18 thoughts on “Time Management”

  1. I’m just so glad I’m not a man…we women are terribly confusing. And good call on the child labour idea…she’s just the right height for those bottom shelves 😉

  2. You sound like me. My husband has work, mountain biking, school, the lawn and then his occassional ‘boys nights out’. I have the house and the kids and the blog. His are scheduled, mine are ‘fit in’. He wants me to do something ‘just for me’, but I always, always, always put that last. I think that I’m afraid that if I find something I love to do, I won’t have time to keep it up and then I will be resentful.

    And, yeah, guys LOVE the ‘just spend time with the family’ comment. I think they need more specifics. When I say it, my husband will play Guitar Hero while the kids watch, and counts that as ‘family time’!

  3. i could have written this word for word. maybe our husbands should all get together and write a blog about what life is like with the mentally unstable 🙂

  4. I could have written this column. Only I couldn’t have done it as well and names would have been changed. You get my drift.

  5. You’ve just written about my life. Nick goes to his concerts, has his friend Jeff over to do recording and practicing stuff. He has started saying things like “is it ok if I go for a bike ride during Zoe’s nap?”

    I’ve started adding in a manicure here and there. But it’s like he’s babysitting… and I feel guilty. Shouldn’t be that way.

  6. Yeah…that’s something that I’ve noticed around here, too. Mr. W just plans and does what he wants/needs to do — like “I’m coming home late tonight. I have to go to a cocktail reception and then I’m hitting Circuit City.” Not that I have anything to do really, but I feel like I have to ask his permission for things — I got a pedicure in the spring because my friends forced me to do something for me. And instead of taking it as all me time, I asked Mr. W to come along with the little one so we could buy the boy some summer clothes and sandals. All total? 25 minutes of “me” time that I spent staring out the spa window watching the two of them and worrying that our son was being too difficult for his own father (he wasn’t — he was happily singing in his stroller).

    I think the issue though is the primary caregiver — we already do it all, so the other parent doesn’t need to worry about anything…and we’re so used to always worrying about the kids that we can’t let that go and wouldn’t plan anything without knowing they’d be cared for. I don’t think there is a solution other than wait until the kid’s an adult with a home of their own? 😉

  7. I totally understand exactly what you are saying!
    I also think you are brilliant for teaching NikkiZ that dusting is FUN! and COOL! and we want to DUST !

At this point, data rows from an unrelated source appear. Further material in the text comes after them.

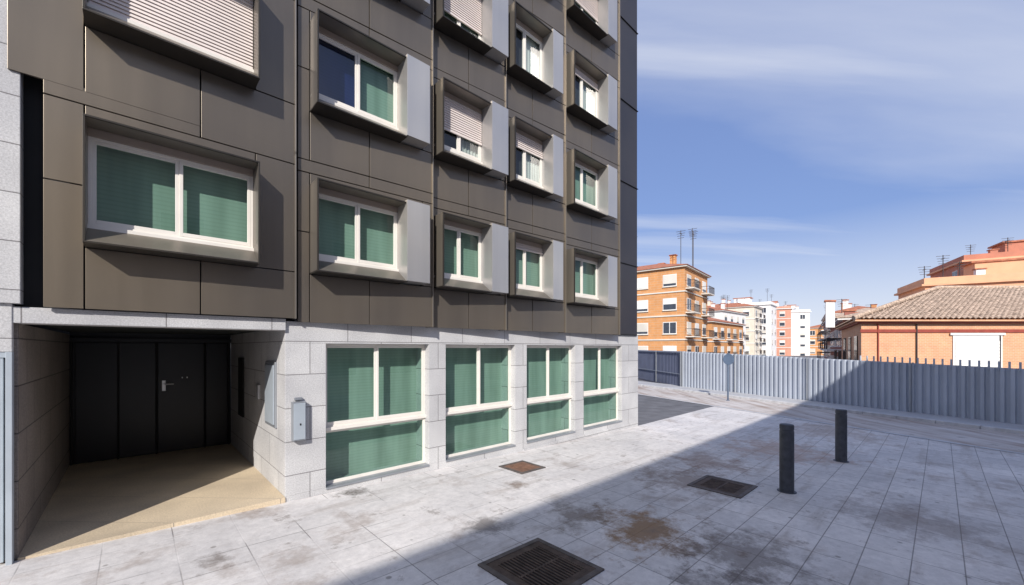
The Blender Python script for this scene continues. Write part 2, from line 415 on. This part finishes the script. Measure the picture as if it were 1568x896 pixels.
# ---- corrugated fence
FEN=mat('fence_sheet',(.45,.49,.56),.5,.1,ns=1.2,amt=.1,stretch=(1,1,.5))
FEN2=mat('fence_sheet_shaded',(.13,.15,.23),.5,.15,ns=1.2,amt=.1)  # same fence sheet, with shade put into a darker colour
def fence(name,P0,dr,L,h0,h1,m,pickets=None):
    e=empty(name); g=MB(); nrm=Vector((-dr.y,dr.x,0))
    pts=[];p=.22;u=0
    while u<L:
        for a,o in ((0,0),(.42,0),(.5,.08),(.92,.08),(1,0)):
            if a<1: pts.append((u+a*p,o))
        u+=p
    zf=G0+.11
    for (a,o),(b,o2) in zip(pts[:-1],pts[1:]):
        A=P0+dr*a+nrm*o; Bp=P0+dr*b+nrm*o2
        ha=h0+(h1-h0)*a/L; hb=h0+(h1-h0)*b/L
        g.poly([(A.x,A.y,zf),(Bp.x,Bp.y,zf),(Bp.x,Bp.y,zf+hb),(A.x,A.y,zf+ha)],m)
    g.obj('corrugated_sheet',e)
    g=MB(); u=0
    while u<=L:
        A=P0+dr*u+nrm*.12; B2=P0+dr*u-nrm*.03; h=h0+(h1-h0)*u/L
        g.rod((A.x,A.y,zf),(A.x,A.y,zf+h+.02),.03,METAL); 
        g.box(B2.x-.025,B2.x+.025,B2.y-.02,B2.y+.02,zf,zf+h,METAL); u+=3.6
    for k in (.35,.97):
        A=P0+nrm*.105; Bq=P0+dr*L+nrm*.105
        g.rod((A.x,A.y,zf+h0*k),(Bq.x,Bq.y,zf+h1*k),.022,METAL)
    g.obj('posts_and_rails',e)
    if pickets:
        g=MB(); u=pickets
        while u<L:
            A=P0+dr*u+nrm*.07; h=h0+(h1-h0)*u/L
            g.rod((A.x,A.y,zf+h-.1),(A.x,A.y,zf+h+.2),.03,m,6); u+=.22
        g.obj('picket_tips',e)
    return e
fence('corrugated_fence',F0,fd,19,2.17,1.55,FEN,pickets=9.2)
d2=Vector((-.06,1,0)).normalized()  # return turned to graze the sun, so it stays dim
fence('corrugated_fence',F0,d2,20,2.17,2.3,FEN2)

# ---- bollards
BOL=mat('bollard_paint',(.055,.06,.075),.5,.2,ns=12,amt=.25,bump=.15)
for X,Y in ((4.61,6.75),(7.2,8.8)):
    lx,ly=loc(X,Y); z=gz(lx); g=MB(); r=.105
    g.lathe(X,Y,[(0.14,z),(.14,z+.008),(r+.008,z+.01),(r,z+.02),(r,z+1.02),(r-.006,z+1.025),(r-.006,z+1.045),(r,z+1.05),(r,z+1.11),(r-.012,z+1.13),(.0,z+1.14)],BOL,32)
    g.obj('bollard',smooth=True)
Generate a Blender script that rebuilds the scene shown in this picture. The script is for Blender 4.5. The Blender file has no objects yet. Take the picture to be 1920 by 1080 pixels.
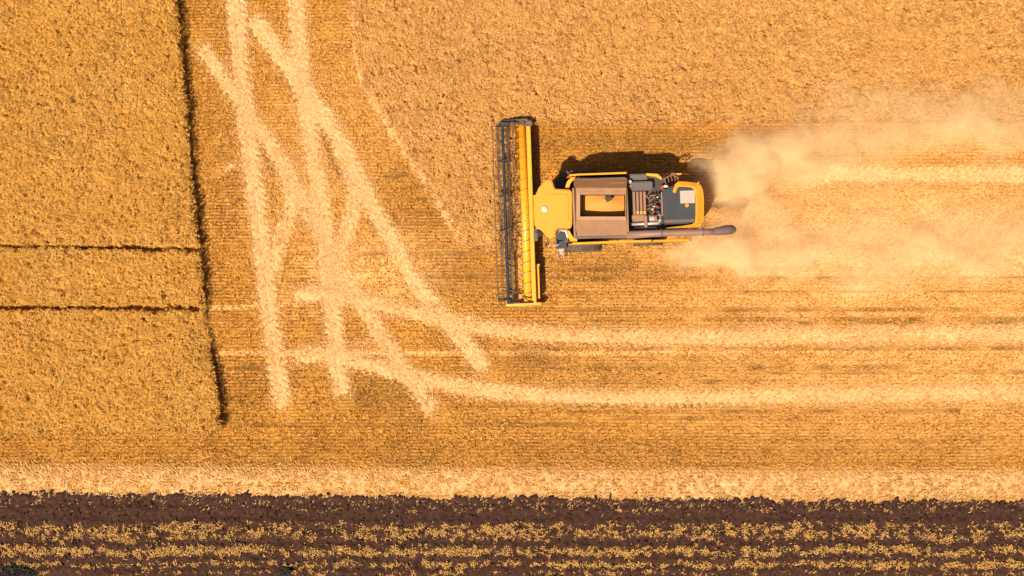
import bpy, bmesh, math, random
import numpy as np
from mathutils import Vector, Matrix

C = bpy.context.scene
COL = C.collection
rng = np.random.default_rng(11)
random.seed(5)

# ------------------------------------------------------------------ camera, sky, sun, exposure
S = 37.5          # photograph pixels per metre on the ground
H = 60.0          # flying height of the drone
cam_d = bpy.data.cameras.new('camera')
cam = bpy.data.objects.new('camera', cam_d); COL.objects.link(cam)
cam.location = (0, 0, H); cam.rotation_euler = (0, 0, 0)
cam_d.sensor_width = 36.0
cam_d.lens = 36.0 * H / (1920 / S)
cam_d.clip_start = 0.5; cam_d.clip_end = 9000
C.camera = cam

SUN_D = Vector((0.36, 0.42, -1.0)).normalized()
world = bpy.data.worlds.new('World'); C.world = world; world.use_nodes = True
wn = world.node_tree.nodes; wl = world.node_tree.links
bg = wn.get('Background') or wn.new('ShaderNodeBackground')
sky = wn.new('ShaderNodeTexSky'); sky.sky_type = 'NISHITA'; sky.sun_disc = False
sky.sun_elevation = math.asin(-SUN_D.z)
sky.sun_rotation = math.atan2(-SUN_D.x, -SUN_D.y)
sky.dust_density = 3.0
wl.new(sky.outputs[0], bg.inputs['Color']); bg.inputs['Strength'].default_value = 0.05
sun_d = bpy.data.lights.new('sun', 'SUN'); sun_d.energy = 4.6; sun_d.angle = math.radians(0.5)
sun_d.color = (1.0, 0.855, 0.655)
sun = bpy.data.objects.new('sun', sun_d); COL.objects.link(sun)
sun.rotation_euler = SUN_D.to_track_quat('-Z', 'Y').to_euler(); sun.location = (-20, -24, 60)
C.view_settings.view_transform = 'Standard'; C.view_settings.look = 'None'
C.view_settings.gamma = 1; C.view_settings.exposure = 0.72
C.cycles.max_bounces = 10; C.cycles.volume_bounces = 8; C.cycles.volume_step_rate = 0.35

# ------------------------------------------------------------------ small tools
def P(px, py, z=0.0):
    """ground plan: where a point seen at (px, py) and standing z metres high is"""
    k = (H - z) / H / S
    return (px - 960) * k, (540 - py) * k

def tag(o, label=None, cat=None, group=None, kind=None):
    if label: o['label'] = label
    if cat: o['category'] = cat
    if group: o['group'] = group
    if kind: o['kind'] = kind
    return o

def _hash(ix, iy, seed):
    h = (ix * 374761393 + iy * 668265263 + seed * 974634777) & 0xFFFFFFFF
    h = ((h ^ (h >> 13)) * 1274126177) & 0xFFFFFFFF
    h = ((h ^ (h >> 16)) * 2246822519) & 0xFFFFFFFF
    return ((h ^ (h >> 15)) & 0xFFFFFF) / float(0xFFFFFF)

def vnoise(x, y, seed=0):
    x = np.asarray(x, float); y = np.asarray(y, float)
    ix = np.floor(x).astype(np.int64); iy = np.floor(y).astype(np.int64)
    fx = x - ix; fy = y - iy
    fx = fx * fx * (3 - 2 * fx); fy = fy * fy * (3 - 2 * fy)
    a = _hash(ix, iy, seed); b = _hash(ix + 1, iy, seed)
    c = _hash(ix, iy + 1, seed); d = _hash(ix + 1, iy + 1, seed)
    return (a * (1 - fx) + b * fx) * (1 - fy) + (c * (1 - fx) + d * fx) * fy

def fbm(x, y, seed=0, octv=3):
    s = 0; a = 1; t = 0
    for k in range(octv):
        s = s + a * vnoise(x * 2 ** k, y * 2 ** k, seed + 17 * k); t += a; a *= 0.5
    return s / t

def inside(x, y, poly):
    r = np.zeros(np.shape(x), bool)
    n = len(poly)
    for i in range(n):
        x0, y0 = poly[i]; x1, y1 = poly[(i + 1) % n]
        if y0 == y1: continue
        c = ((y0 > y) != (y1 > y)) & (x < (x1 - x0) * (y - y0) / (y1 - y0) + x0)
        r ^= c
    return r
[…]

  8. I want a dress like hers! I still can’t bring myself to wear crocs, but I could SO pull off that dress! (I’d leave my tag sticking out, too!)

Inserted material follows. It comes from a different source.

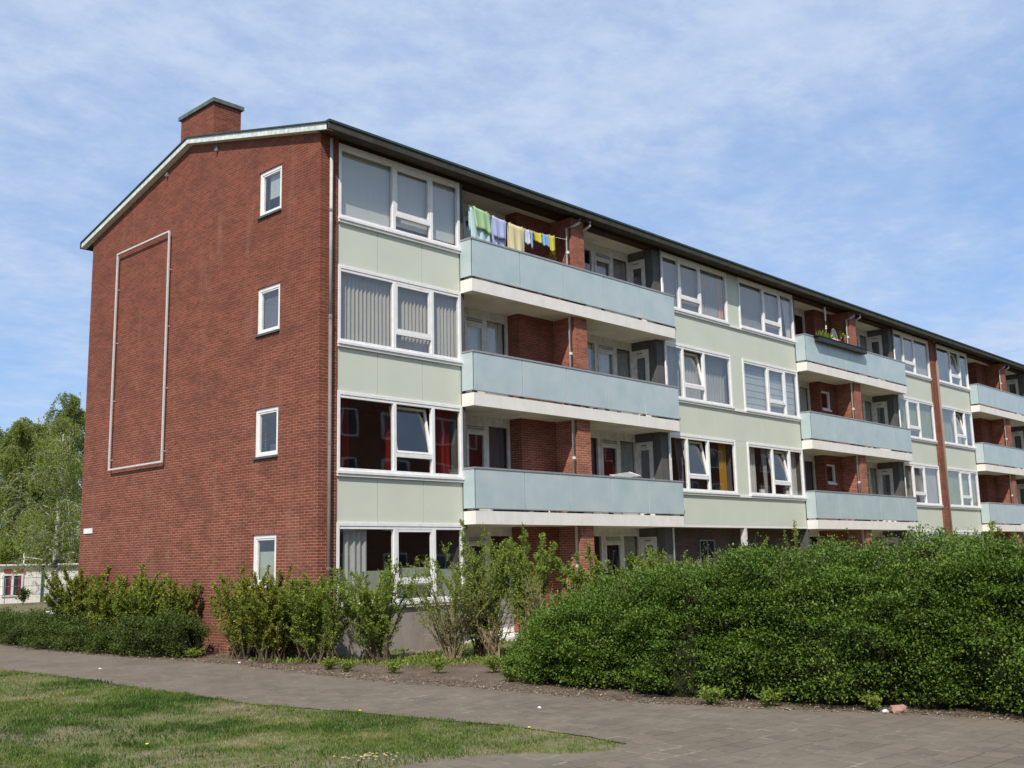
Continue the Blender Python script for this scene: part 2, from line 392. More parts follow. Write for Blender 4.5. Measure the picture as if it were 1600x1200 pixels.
def facade_window(x0, x1, k, mirror, curtains, tilt=False, label=None, nosill=False):
    """three bays: wide | middle with a low transom | narrow (or mirrored)"""
    zb, zt = SL(k), T(k); w = x1-x0
    fx = (lambda u: x1-(u)) if mirror else (lambda u: x0+u)
    def bx(mb, u0, u1, y0, y1, z0, z1):
        a, b = sorted((fx(u0), fx(u1))); mb.box(a, b, y0, y1, z0, z1)
    ST_, J = .065, .075
    m1, m2 = 1.60, 2.765                       # mullion positions
    tr = zb+.12+.27*(zt-zb-.26)
    f = MB()
    bx(f, 0, J, -.012, .09, zb+.125, zt); bx(f, w-J, w, -.012, .09, zb+.125, zt)        # jambs
    bx(f, J, w-J, -.012, .09, zt-.075, zt); bx(f, J, w-J, .0, .09, zt-.14, zt-.078)      # head and weather strip
    bx(f, J, w-J, -.012, .09, zb+.125, zb+.185)                                          # bottom rail
    bx(f, m1-.045, m1+.045, -.010, .088, zb+.187, zt-.142); bx(f, m2-.045, m2+.045, -.010, .088, zb+.187, zt-.142)
    bx(f, m1+.047, m2-.047, -.008, .086, tr-.045, tr+.045)
    fr = f.build('window', M['white'], apt, bevel=.004)
    if label: fr['label'] = label
    # sill in two steps
    s = MB(); bx(s, -.01, w+.01, -.06, .09, zb+.06, zb+.122); bx(s, -.005, w+.005, -.035, .09, zb, zb+.057)
    s.build('sill', M['white'], fr, bevel=.004)
    # casement in the middle bay
    c = MB(); cz0, cz1, cu0, cu1 = tr+.047, zt-.144, m1+.047, m2-.047
    bx(c, cu0, cu0+.05, 0, .06, cz0, cz1); bx(c, cu1-.05, cu1, 0, .06, cz0, cz1); bx(c, cu0+.05, cu1-.05, 0, .06, cz0, cz0+.05); bx(c, cu0+.05, cu1-.05, 0, .06, cz1-.05, cz1)
    g = MB(); bx(g, cu0+.05, cu1-.05, .024, .030, cz0+.05, cz1-.05)
    piv = Vector((0, .06, cz0)); ang = -math.radians(11) if tilt else 0
    for q in (c, g):
        R = Matrix.Rotation(ang, 3, 'X'); q.v = [tuple(R @ (Vector(p)-piv)+piv) for p in q.v]
    ca = c.build('casement', M['white'], fr); g.build('pane', M['glass'], fr)
    g = MB(); bx(g, J, m1-.045, .03, .036, zb+.185, zt-.14); bx(g, m1+.045, m2-.045, .03, .036, zb+.185, tr-.045); bx(g, m2+.045, w-J, .03, .036, zb+.185, zt-.14)
    g.build('pane', M['glass'], fr)
    # room behind
    r = MB(); d = 2.6; X0, X1 = x0+.02, x1-.02; y0 = .2
    z0, z1 = zb-.75, zt+.05
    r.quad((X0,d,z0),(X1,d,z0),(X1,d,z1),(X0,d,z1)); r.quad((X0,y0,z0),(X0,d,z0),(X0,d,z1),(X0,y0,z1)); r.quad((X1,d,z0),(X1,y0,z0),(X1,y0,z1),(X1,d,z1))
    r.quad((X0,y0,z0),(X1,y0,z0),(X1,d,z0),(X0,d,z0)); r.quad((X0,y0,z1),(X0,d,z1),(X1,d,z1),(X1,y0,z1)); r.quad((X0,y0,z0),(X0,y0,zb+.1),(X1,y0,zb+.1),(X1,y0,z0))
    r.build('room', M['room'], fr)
    for kind, u0, u1, h0, h1, style in curtains:      # fractions across the window from the left in the picture, heights 0..1
        q = MB(); xa, xb = x0+.04+u0*(w-.08), x0+.04+u1*(w-.08); za, zc = zb+.12+h0*(zt-zb-.2), zb+.12+h1*(zt-zb-.2)
        yy = .30 if tilt else .16
        if style == 'flat': q.quad((xa,yy,za),(xb,yy,za),(xb,yy,zc),(xa,yy,zc))
        elif style == 'vert':
            x = xa
            while x < xb:
                q.quad((x,yy+.04,za),(x+.062,yy-.025,za),(x+.062,yy-.025,zc),(x,yy+.04,zc)); x += .112
        elif style == 'pleat':
            n = 7
            for i in range(n): 
                a = za+(zc-za)*i/n; b = za+(zc-za)*(i+1)/n
                q.quad((xa,yy+.0,a+.004),(xb,yy,a+.004),(xb,yy+.012,b),(xa,yy+.012,b))
        elif style == 'gl': wavy(q, xa, xb, yy, za, zc, taper=.45, side=-1)
        elif style == 'gr': wavy(q, xa, xb, yy, za, zc, taper=.45, side=1)
        else: wavy(q, xa, xb, yy, za, zc)
        q.build('blind' if style in ('flat','vert','pleat') else 'curtain', CUR[kind], fr, style not in ('flat','vert','pleat'))  # bluegrey sheets carry the painted sky reflection, the others are window dressing
    return fr

full = lambda kind, st='fold': [(kind, 0, 1, 0, 1, st)]
facade_window(A0, A1, 3, False, [('blind', 0, .43, 0, 1, 'flat'), ('blind', .44, .75, .13, 1, 'flat'), ('blind', .76, 1, .1, 1, 'flat')], label='top window with grey roller blinds drawn almost to the sill')
facade_window(A0, A1, 2, False, [('vert', 0, 1, 0, 1, 'vert')], label='window with beige vertical blinds')
facade_window(A0, A1, 1, False, [('red', .0, .13, 0, 1, 'fold'), ('red', .42, .46, 0, 1, 'fold'), ('red', .78, .97, 0, 1, 'fold')], tilt=True, label='window with dark red curtains and a tilted casement')
facade_window(A0, A1, 0, False, [('netwhite', .07, .24, .0, 1, 'fold'), ('film', 0, .42, 0, .42, 'flat'), ('film', .45, .74, 0, .45, 'flat'), ('film', .77, 1, 0, .42, 'flat')], label='ground floor window half covered by frosted film')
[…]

  9. We have EXACTLY that problem. I guess it was naive to think we were the only ones! It’s some comfort to know that we’re not.

  10. It’s post’s like these that make me wish I didn’t live in the next state over. We would be total BFF’s!

    Do you secretly have a microphone hidden in my house?! I swear I have had that exact conversation with my hubby. And? I KNOW it sounds a little nuts, but I just can’t seem to not say weird shit like that to him. Thankfully, he loves me in spite of all of it!

  11. After 19 years of living under the same roof as my husband, I have decided that the big difference between men and women on this issue is mostly guilt. We feel guilty if we schedule “me” time, while men don’t. They just do their thing and don’t worry about it. Whereas we feel too guilty to enjoy any “me” time we plan. For years I’ve been shouting “no double standards around here!” to mostly deaf ears, then a wonderful thing happened. Hubby retired and became an outstanding house husband who does laundry, the school car pool and grocery shopping. Yes Virginia, there is a Santa Claus!

  12. I love her shoes. I was just outside plodding around in the rain in my fake ones and I think I want some real ones. I can’t get the cheapo in me to buy them for the girls though they just grow too fast.

  13. LOL!!! Screwed coming and Screwed going. LOL! But I completely understand where you are coming from. I feel the same. It’s not that I want all this time away from my family either. ::: Sigh ::: Watch ya gonnd do eh? LOL!